Requirements: Repeat, exactly and completely, the material that follows. Omit the pictures.
────────────────────
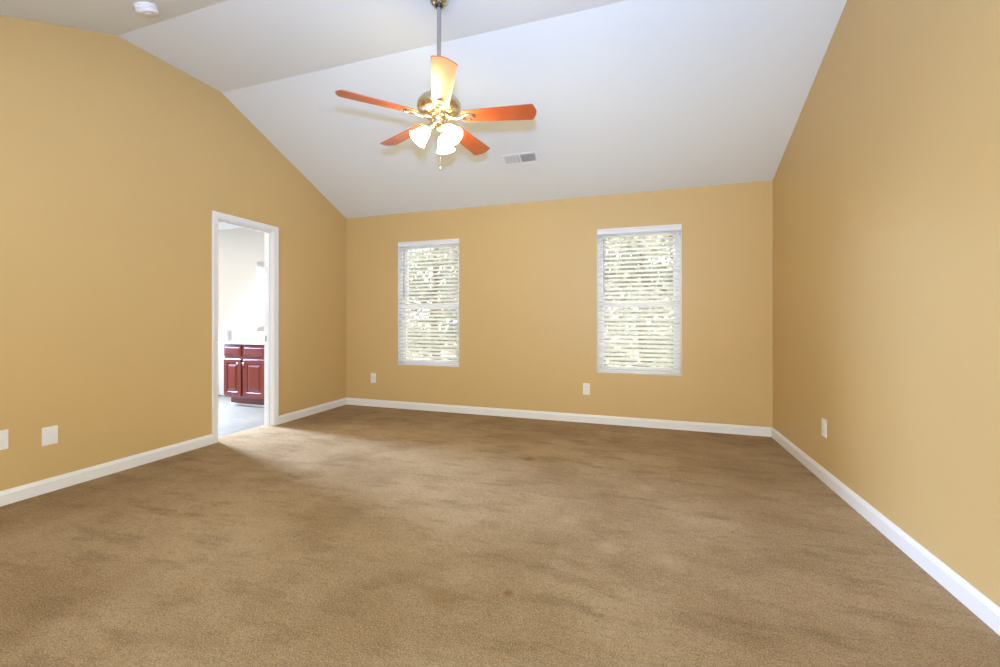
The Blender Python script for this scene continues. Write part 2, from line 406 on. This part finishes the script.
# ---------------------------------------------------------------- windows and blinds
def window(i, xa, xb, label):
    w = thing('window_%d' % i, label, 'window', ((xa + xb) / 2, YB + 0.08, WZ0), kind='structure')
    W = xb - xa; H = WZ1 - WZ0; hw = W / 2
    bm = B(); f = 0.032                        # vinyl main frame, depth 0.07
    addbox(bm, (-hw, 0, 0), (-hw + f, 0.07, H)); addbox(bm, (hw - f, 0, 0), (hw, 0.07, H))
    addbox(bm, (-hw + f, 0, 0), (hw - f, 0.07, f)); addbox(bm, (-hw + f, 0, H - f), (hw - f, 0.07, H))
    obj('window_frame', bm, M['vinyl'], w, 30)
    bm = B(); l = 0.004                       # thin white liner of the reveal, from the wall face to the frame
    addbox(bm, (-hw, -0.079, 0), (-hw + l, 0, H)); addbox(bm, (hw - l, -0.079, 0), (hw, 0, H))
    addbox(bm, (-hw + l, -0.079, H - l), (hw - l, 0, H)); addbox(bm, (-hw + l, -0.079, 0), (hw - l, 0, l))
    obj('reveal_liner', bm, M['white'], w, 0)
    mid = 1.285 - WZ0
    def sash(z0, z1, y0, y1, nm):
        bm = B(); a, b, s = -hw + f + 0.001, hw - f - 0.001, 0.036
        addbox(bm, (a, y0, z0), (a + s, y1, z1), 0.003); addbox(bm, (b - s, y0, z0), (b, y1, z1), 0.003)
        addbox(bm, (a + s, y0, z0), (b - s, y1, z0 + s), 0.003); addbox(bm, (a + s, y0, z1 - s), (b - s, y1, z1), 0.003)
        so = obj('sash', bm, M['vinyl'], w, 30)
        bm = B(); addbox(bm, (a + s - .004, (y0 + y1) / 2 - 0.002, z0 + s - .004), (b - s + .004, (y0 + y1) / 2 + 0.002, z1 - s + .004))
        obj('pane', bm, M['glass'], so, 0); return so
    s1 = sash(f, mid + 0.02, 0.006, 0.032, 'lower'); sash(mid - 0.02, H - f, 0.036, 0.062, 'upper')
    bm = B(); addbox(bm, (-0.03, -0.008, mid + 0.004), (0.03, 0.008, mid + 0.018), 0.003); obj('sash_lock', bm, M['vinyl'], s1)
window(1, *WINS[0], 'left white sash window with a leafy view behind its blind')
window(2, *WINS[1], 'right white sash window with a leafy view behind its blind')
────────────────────
Solution to this task:
The Blender Python script for this scene continues. Write part 2, from line 406 on. This part finishes the script.
# ---------------------------------------------------------------- windows and blinds
def window(i, xa, xb, label):
    w = thing('window_%d' % i, label, 'window', ((xa + xb) / 2, YB + 0.08, WZ0), kind='structure')
    W = xb - xa; H = WZ1 - WZ0; hw = W / 2
    bm = B(); f = 0.032                        # vinyl main frame, depth 0.07
    addbox(bm, (-hw, 0, 0), (-hw + f, 0.07, H)); addbox(bm, (hw - f, 0, 0), (hw, 0.07, H))
    addbox(bm, (-hw + f, 0, 0), (hw - f, 0.07, f)); addbox(bm, (-hw + f, 0, H - f), (hw - f, 0.07, H))
    obj('window_frame', bm, M['vinyl'], w, 30)
    bm = B(); l = 0.004                       # thin white liner of the reveal, from the wall face to the frame
    addbox(bm, (-hw, -0.079, 0), (-hw + l, 0, H)); addbox(bm, (hw - l, -0.079, 0), (hw, 0, H))
    addbox(bm, (-hw + l, -0.079, H - l), (hw - l, 0, H)); addbox(bm, (-hw + l, -0.079, 0), (hw - l, 0, l))
    obj('reveal_liner', bm, M['white'], w, 0)
    mid = 1.285 - WZ0
    def sash(z0, z1, y0, y1, nm):
        bm = B(); a, b, s = -hw + f + 0.001, hw - f - 0.001, 0.036
        addbox(bm, (a, y0, z0), (a + s, y1, z1), 0.003); addbox(bm, (b - s, y0, z0), (b, y1, z1), 0.003)
        addbox(bm, (a + s, y0, z0), (b - s, y1, z0 + s), 0.003); addbox(bm, (a + s, y0, z1 - s), (b - s, y1, z1), 0.003)
        so = obj('sash', bm, M['vinyl'], w, 30)
        bm = B(); addbox(bm, (a + s - .004, (y0 + y1) / 2 - 0.002, z0 + s - .004), (b - s + .004, (y0 + y1) / 2 + 0.002, z1 - s + .004))
        obj('pane', bm, M['glass'], so, 0); return so
    s1 = sash(f, mid + 0.02, 0.006, 0.032, 'lower'); sash(mid - 0.02, H - f, 0.036, 0.062, 'upper')
    bm = B(); addbox(bm, (-0.03, -0.008, mid + 0.004), (0.03, 0.008, mid + 0.018), 0.003); obj('sash_lock', bm, M['vinyl'], s1)
window(1, *WINS[0], 'left white sash window with a leafy view behind its blind')
window(2, *WINS[1], 'right white sash window with a leafy view behind its blind')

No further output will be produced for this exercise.